Délais d’application
L’application de certaines dispositions du projet de décision nécessite, à l’exception de la situation particulière de Civaux, que l’exploitant dispose de stations de traitement à la monochloramine, ce qui n’est pas aujourd’hui le cas à Belleville, Cruas et pour deux réacteurs à Dampierre. De plus, le retour d’expérience montre qu’il faut au moins deux campagnes de traitement estival complètes pour limiter significativement le risque de remontée de la colonisation en légionelles au-delà de 10 000 UFC/L en cas d’arrêt du traitement en période hivernale.

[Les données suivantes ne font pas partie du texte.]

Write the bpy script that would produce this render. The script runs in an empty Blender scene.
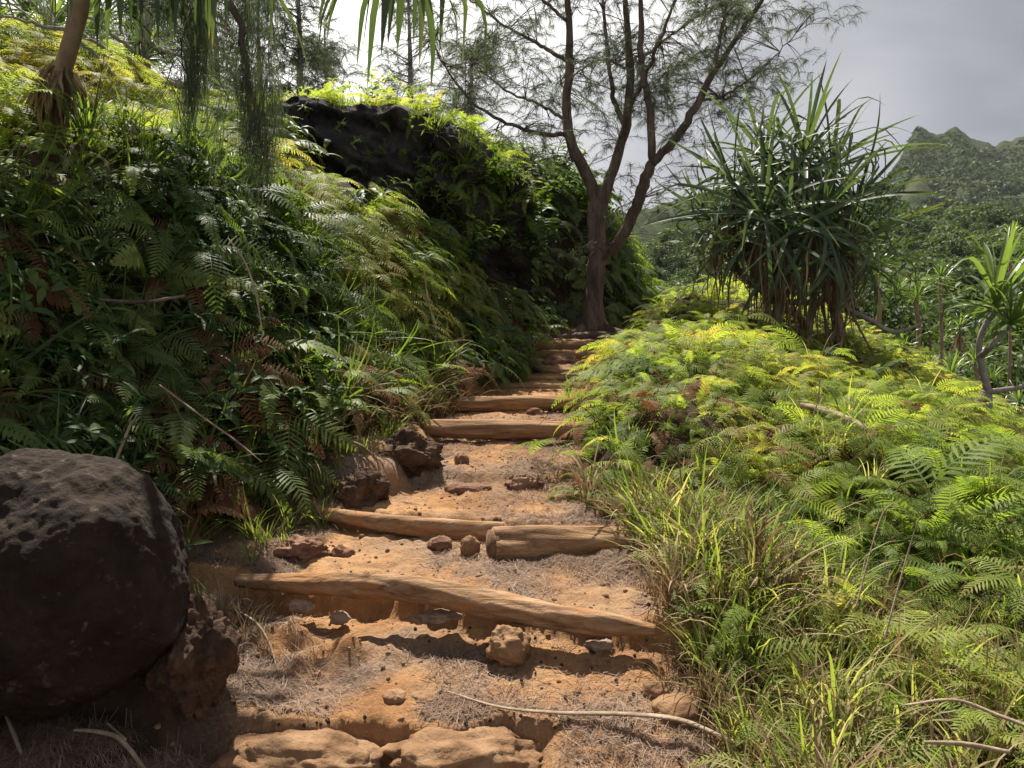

Le planning prévisionnel de la mise en application de certaines dispositions nécessitant la mise en œuvre d’actions curatives serait donc le suivant :
- Cattenom en 2016 ;
- Cruas en 2017 ;
- Dampierre (réacteurs 2 et 4) en 2021;
- Belleville en 2022.
Impact environnemental du projet de décision
L’augmentation des rejets associés à la mise en application de la décision est, pour les sites mettant déjà en œuvre un traitement préventif, en moyenne de 10% pour la mise en œuvre des actions curatives dès l’atteinte de la concentration de 10 000 UFC/l en période hivernale (cet impact peut toutefois varier, selon les sites et les années, entre 0 et 30%).
Pour le cas particulier de Civaux, le retour d’expérience montre que le nombre de chloration devrait être limité et cohérent avec le nombre de chlorations d’ores et déjà autorisées sur une année.
L’impact chronique cumulé des traitements biocides de l’ensemble des réacteurs d’un bassin versant restera acceptable. Néanmoins, pour les réacteurs du Val de Loire, un impact aigu limité et ponctuel n’est pas exclu en cas de chloration massive réalisée en période d’étiage sévère mais des dispositions réglementaires existent dans la réglementation générale des INB pour encadrer ce type de situation (notamment l’article 2.3.7-IV de la décision n° 2013-DC-0360 du 16 juillet 2013 relative à la maîtrise des nuisances et de l'impact sur la santé et l'environnement des installations nucléaires de base).
[1] À cet horizon, seuls les réacteurs de Dampierre 2, Dampierre 4 et les deux réacteurs de Belleville auront encore des colonisations significatives (pas de stations de traitements disponibles).
[2] Les tours aéroréfrigérantes sont équipées d’un dispositif, constituant un passage obligatoire du panache, permettant de limiter le nombre de gouttes d’eau potentiellement contaminées.